Task statement. Repeat, exactly, the run of lines that opens with the line containing "Build this scene" and closes with the line containing "S.view_settings.use_curve_mapping = False", and leave all other lines out.
-- Start --
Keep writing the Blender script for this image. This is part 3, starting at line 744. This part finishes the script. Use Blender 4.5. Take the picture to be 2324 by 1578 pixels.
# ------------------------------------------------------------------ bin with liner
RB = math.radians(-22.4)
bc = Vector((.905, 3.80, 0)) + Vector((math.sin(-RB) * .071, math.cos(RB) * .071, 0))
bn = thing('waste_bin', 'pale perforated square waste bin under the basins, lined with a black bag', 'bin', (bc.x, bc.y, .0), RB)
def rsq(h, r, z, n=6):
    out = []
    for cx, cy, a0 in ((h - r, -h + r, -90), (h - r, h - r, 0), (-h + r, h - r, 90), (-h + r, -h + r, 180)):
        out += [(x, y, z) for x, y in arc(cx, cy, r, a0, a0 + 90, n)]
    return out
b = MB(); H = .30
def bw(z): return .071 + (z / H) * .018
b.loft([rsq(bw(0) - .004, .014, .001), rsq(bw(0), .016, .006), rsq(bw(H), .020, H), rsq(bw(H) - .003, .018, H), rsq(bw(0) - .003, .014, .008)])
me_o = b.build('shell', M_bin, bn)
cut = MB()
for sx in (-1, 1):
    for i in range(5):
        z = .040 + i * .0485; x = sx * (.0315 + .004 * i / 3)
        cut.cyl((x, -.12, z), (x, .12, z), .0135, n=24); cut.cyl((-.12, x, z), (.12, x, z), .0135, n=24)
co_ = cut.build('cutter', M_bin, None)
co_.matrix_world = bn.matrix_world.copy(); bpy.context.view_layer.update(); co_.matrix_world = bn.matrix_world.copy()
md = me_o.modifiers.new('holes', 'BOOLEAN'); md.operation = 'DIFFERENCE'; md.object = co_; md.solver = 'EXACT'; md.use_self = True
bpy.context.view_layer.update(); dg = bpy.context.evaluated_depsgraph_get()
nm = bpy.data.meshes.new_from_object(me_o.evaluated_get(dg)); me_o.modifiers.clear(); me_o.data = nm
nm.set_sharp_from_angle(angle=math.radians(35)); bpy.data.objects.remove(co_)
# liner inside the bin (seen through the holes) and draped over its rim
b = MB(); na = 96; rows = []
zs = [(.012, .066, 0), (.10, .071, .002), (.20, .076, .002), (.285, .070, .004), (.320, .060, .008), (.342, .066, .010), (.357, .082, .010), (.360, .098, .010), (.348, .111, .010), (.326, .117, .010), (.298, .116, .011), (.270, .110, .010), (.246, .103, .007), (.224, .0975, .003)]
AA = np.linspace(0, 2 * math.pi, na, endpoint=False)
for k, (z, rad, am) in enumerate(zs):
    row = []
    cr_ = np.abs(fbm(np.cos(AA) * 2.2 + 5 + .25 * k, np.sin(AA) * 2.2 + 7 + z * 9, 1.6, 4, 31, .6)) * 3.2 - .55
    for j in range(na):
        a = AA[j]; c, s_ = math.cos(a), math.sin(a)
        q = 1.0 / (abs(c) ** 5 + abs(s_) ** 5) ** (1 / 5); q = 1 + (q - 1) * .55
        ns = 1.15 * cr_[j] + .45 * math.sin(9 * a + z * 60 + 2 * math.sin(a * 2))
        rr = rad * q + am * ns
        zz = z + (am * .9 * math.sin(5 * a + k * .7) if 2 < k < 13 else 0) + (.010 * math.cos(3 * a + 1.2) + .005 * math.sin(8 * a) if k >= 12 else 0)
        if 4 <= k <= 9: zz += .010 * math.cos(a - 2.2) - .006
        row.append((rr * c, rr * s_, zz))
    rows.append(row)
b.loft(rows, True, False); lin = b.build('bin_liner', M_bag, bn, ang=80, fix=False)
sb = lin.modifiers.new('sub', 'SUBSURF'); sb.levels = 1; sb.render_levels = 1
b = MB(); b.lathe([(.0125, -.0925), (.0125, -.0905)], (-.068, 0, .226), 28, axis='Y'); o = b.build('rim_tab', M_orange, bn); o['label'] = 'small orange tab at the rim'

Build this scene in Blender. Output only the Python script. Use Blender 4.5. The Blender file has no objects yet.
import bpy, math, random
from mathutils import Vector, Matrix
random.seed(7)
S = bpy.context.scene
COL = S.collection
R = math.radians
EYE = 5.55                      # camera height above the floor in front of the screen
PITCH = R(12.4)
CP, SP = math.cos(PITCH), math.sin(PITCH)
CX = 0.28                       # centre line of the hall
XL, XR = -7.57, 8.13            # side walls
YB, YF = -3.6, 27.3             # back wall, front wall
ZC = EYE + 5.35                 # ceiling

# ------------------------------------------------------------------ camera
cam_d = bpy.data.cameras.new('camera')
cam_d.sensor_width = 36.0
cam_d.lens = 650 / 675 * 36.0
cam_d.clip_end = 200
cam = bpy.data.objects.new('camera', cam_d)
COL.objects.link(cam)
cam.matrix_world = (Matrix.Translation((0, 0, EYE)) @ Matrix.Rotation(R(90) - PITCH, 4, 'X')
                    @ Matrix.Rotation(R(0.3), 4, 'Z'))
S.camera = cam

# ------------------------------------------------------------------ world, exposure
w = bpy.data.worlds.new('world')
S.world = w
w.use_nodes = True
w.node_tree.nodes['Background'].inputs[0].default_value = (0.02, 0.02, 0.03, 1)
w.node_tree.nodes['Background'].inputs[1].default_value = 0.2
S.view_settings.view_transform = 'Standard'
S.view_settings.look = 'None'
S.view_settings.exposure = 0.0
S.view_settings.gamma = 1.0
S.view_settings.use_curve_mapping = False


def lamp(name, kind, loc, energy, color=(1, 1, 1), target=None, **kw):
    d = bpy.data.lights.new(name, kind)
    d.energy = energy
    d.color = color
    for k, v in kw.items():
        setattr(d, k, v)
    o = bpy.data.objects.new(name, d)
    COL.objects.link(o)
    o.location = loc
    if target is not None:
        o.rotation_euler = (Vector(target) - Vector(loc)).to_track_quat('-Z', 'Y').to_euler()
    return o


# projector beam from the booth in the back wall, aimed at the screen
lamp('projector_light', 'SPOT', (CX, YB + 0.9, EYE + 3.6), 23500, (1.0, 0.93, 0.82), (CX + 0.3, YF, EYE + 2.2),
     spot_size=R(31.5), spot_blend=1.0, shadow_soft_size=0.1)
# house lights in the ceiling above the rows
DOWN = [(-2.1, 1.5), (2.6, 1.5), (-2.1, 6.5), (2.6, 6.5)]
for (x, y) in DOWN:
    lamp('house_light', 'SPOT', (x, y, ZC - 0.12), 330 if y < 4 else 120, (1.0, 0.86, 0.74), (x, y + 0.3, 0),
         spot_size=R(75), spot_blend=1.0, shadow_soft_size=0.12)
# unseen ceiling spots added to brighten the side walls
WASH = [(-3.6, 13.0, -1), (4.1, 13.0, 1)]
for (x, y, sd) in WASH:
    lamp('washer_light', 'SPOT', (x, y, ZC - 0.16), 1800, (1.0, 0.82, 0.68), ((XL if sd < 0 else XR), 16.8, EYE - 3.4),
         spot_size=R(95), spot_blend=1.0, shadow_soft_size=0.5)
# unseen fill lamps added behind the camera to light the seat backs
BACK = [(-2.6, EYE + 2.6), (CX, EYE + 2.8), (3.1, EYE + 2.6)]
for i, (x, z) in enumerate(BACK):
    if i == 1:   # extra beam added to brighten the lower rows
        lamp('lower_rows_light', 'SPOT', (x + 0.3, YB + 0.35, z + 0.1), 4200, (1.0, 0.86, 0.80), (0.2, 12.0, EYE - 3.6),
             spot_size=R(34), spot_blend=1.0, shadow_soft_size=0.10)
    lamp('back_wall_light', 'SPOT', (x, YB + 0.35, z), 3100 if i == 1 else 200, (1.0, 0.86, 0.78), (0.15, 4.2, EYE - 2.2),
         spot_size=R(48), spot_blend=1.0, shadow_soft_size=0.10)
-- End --
Final result.
Build this scene in Blender. Output only the Python script. Use Blender 4.5. The Blender file has no objects yet.
import bpy, math, random
from mathutils import Vector, Matrix
random.seed(7)
S = bpy.context.scene
COL = S.collection
R = math.radians
EYE = 5.55                      # camera height above the floor in front of the screen
PITCH = R(12.4)
CP, SP = math.cos(PITCH), math.sin(PITCH)
CX = 0.28                       # centre line of the hall
XL, XR = -7.57, 8.13            # side walls
YB, YF = -3.6, 27.3             # back wall, front wall
ZC = EYE + 5.35                 # ceiling

# ------------------------------------------------------------------ camera
cam_d = bpy.data.cameras.new('camera')
cam_d.sensor_width = 36.0
cam_d.lens = 650 / 675 * 36.0
cam_d.clip_end = 200
cam = bpy.data.objects.new('camera', cam_d)
COL.objects.link(cam)
cam.matrix_world = (Matrix.Translation((0, 0, EYE)) @ Matrix.Rotation(R(90) - PITCH, 4, 'X')
                    @ Matrix.Rotation(R(0.3), 4, 'Z'))
S.camera = cam

# ------------------------------------------------------------------ world, exposure
w = bpy.data.worlds.new('world')
S.world = w
w.use_nodes = True
w.node_tree.nodes['Background'].inputs[0].default_value = (0.02, 0.02, 0.03, 1)
w.node_tree.nodes['Background'].inputs[1].default_value = 0.2
S.view_settings.view_transform = 'Standard'
S.view_settings.look = 'None'
S.view_settings.exposure = 0.0
S.view_settings.gamma = 1.0
S.view_settings.use_curve_mapping = False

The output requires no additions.